Friday, August 14, 2009

What's the Point?

Whenever you're building something, you have a goal in mind. If you're building a house, you might be doing it to provide shelter to your family, and you might be doing it to eventually sell for profit and become rich. When you design a program you might be doing it to teach a player a standard, and you might be doing it to entertain. Regardless, you have a goal in mind.

When you're building a world, however, your goal is probably not to house your family or entertain - although those might be why you're doing the design in the first place - you're usually designing a world to act as a background as something. Lord of the Rings is a great story, but without Middle Earth it would be fairly generic story. Final Fantasy games have been progressing to a single world for their games to take place in - the world again is the background for the story and the action.

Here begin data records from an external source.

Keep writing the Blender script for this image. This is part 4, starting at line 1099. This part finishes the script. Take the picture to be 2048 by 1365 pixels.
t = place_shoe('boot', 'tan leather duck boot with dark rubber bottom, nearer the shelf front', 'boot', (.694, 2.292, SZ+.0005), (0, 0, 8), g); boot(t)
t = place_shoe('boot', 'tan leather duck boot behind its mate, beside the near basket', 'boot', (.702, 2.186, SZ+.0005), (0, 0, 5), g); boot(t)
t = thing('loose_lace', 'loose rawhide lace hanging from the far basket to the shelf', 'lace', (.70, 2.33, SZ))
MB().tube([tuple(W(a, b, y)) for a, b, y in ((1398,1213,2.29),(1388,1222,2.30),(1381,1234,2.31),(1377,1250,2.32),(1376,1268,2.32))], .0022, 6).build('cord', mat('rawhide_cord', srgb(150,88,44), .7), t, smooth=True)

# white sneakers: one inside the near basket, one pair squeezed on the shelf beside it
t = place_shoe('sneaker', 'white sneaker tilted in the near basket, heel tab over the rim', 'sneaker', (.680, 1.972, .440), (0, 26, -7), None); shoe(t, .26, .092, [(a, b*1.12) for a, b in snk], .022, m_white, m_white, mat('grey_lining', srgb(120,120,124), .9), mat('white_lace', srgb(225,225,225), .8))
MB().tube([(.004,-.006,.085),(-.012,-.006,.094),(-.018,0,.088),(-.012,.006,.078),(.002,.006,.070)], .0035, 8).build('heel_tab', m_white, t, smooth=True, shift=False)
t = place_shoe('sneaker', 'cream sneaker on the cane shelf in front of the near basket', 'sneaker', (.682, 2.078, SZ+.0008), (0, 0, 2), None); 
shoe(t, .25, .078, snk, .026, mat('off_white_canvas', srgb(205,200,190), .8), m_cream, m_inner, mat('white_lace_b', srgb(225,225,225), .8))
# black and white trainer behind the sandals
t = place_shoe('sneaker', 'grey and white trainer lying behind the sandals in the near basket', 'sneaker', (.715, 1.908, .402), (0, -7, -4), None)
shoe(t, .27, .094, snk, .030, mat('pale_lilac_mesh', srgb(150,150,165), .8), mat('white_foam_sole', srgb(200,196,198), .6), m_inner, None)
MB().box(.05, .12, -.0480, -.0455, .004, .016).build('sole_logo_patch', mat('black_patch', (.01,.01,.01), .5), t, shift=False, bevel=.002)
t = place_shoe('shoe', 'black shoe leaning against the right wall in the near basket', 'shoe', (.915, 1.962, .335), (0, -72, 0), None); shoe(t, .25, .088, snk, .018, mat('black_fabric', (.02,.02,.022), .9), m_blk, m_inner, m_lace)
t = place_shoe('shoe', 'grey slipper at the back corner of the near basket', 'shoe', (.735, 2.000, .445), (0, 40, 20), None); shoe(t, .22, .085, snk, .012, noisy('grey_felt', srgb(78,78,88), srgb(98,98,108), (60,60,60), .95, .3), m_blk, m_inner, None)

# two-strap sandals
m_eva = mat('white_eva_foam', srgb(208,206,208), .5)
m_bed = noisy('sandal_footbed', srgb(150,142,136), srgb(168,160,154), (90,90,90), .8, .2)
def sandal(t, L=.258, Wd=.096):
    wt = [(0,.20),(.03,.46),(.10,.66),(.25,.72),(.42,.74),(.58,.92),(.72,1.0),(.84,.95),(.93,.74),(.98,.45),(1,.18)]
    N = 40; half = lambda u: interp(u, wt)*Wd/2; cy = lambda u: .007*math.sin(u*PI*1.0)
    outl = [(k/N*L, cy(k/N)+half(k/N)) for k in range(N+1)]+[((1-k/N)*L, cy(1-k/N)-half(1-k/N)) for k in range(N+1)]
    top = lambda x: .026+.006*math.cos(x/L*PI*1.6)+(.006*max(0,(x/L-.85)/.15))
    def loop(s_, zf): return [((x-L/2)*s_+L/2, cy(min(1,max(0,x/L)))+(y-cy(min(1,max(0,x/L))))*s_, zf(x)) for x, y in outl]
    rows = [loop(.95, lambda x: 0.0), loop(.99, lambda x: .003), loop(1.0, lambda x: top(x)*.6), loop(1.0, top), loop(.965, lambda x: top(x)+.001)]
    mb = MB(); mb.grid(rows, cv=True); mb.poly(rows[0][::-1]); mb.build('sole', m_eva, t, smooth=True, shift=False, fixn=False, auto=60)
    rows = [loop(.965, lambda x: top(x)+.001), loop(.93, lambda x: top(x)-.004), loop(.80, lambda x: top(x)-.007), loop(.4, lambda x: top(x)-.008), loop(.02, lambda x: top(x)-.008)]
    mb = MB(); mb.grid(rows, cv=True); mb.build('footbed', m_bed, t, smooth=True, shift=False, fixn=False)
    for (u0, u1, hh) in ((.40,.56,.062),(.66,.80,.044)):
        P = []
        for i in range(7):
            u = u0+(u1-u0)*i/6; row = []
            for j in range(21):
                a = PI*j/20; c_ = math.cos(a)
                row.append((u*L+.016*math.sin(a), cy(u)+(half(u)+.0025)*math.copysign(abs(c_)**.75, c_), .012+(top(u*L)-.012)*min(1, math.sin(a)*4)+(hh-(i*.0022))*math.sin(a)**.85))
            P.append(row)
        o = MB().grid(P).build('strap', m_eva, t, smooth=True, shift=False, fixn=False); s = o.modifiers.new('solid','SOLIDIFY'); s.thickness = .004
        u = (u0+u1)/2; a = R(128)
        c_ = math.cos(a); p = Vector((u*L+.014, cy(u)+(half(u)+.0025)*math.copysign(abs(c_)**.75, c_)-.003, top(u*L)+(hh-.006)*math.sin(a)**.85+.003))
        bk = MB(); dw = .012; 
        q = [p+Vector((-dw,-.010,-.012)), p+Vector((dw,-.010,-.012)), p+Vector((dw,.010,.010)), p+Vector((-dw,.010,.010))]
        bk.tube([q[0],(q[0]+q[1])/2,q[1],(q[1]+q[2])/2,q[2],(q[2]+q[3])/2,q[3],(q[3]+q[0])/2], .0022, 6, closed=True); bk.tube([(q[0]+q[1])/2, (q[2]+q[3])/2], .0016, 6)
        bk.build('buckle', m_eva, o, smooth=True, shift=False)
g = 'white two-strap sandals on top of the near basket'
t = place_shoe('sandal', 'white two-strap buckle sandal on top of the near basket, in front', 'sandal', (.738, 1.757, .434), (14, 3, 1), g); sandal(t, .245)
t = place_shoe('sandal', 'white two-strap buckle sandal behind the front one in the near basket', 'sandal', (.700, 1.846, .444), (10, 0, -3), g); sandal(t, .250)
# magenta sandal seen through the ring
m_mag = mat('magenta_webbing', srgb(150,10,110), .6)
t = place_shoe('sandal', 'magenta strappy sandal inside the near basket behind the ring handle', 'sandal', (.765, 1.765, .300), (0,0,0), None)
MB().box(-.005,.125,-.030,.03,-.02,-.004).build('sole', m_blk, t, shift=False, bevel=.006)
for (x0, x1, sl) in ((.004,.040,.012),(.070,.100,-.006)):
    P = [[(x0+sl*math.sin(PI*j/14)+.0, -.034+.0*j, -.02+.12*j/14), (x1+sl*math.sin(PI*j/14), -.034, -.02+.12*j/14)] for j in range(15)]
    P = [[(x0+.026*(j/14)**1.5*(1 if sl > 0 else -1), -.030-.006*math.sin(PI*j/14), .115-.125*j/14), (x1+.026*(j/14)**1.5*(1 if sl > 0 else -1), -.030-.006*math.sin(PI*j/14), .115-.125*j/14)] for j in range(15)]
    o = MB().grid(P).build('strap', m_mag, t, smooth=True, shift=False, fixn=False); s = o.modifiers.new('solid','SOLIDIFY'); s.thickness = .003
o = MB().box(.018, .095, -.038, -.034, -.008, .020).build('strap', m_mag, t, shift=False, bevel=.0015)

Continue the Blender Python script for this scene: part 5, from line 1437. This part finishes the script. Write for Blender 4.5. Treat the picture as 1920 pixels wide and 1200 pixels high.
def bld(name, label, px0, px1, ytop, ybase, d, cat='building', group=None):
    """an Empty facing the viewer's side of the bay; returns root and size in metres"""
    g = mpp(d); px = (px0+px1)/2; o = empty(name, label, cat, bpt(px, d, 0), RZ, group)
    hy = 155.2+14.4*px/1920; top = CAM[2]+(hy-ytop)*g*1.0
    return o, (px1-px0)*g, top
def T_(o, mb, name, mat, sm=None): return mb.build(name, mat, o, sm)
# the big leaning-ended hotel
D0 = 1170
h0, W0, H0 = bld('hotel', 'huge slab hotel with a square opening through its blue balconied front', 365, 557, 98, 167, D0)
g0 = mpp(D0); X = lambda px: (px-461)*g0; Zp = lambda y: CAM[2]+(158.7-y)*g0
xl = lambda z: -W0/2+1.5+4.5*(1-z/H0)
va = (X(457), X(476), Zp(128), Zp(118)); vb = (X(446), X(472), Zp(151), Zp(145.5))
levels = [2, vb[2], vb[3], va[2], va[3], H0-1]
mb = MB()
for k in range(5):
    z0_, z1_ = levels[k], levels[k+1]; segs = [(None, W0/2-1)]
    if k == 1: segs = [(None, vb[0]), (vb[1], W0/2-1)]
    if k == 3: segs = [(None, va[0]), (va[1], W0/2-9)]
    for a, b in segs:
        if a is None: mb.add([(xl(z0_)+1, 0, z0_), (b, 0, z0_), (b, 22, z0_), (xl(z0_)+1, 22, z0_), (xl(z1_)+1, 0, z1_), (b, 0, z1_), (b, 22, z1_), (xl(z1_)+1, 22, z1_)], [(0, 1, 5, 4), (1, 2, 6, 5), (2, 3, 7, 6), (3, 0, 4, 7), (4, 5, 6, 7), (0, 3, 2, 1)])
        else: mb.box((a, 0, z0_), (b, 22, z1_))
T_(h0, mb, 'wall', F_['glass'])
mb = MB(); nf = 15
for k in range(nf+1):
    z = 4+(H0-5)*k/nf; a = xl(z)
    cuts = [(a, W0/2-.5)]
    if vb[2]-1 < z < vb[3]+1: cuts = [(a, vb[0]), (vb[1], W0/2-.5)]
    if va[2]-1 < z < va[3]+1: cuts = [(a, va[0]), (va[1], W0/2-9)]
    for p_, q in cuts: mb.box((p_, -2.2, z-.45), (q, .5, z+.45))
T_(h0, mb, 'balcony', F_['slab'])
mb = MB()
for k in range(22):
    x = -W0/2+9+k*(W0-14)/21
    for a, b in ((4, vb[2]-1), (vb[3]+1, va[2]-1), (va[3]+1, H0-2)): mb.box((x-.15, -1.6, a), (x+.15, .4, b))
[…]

But it's important to remember that for the things that exist in the world, it's usually not *just* a background. People supposedly live their entire lives there and have for generations. Buildings are built to be used, typically not just to be abandoned and filled with monsters. Everything needs to have some sort of purpose in the world rather than just filling it with things for the players to see on their way from point A to point B. Sure, once the purpose is served it should be interesting, but the fact of the matter is that truth is stranger than fiction. The less realistic, or at least the less plausable, an ecosystem is in a world, the more likely the player's going to pick up on it.

But i'll go into more detail in a later post.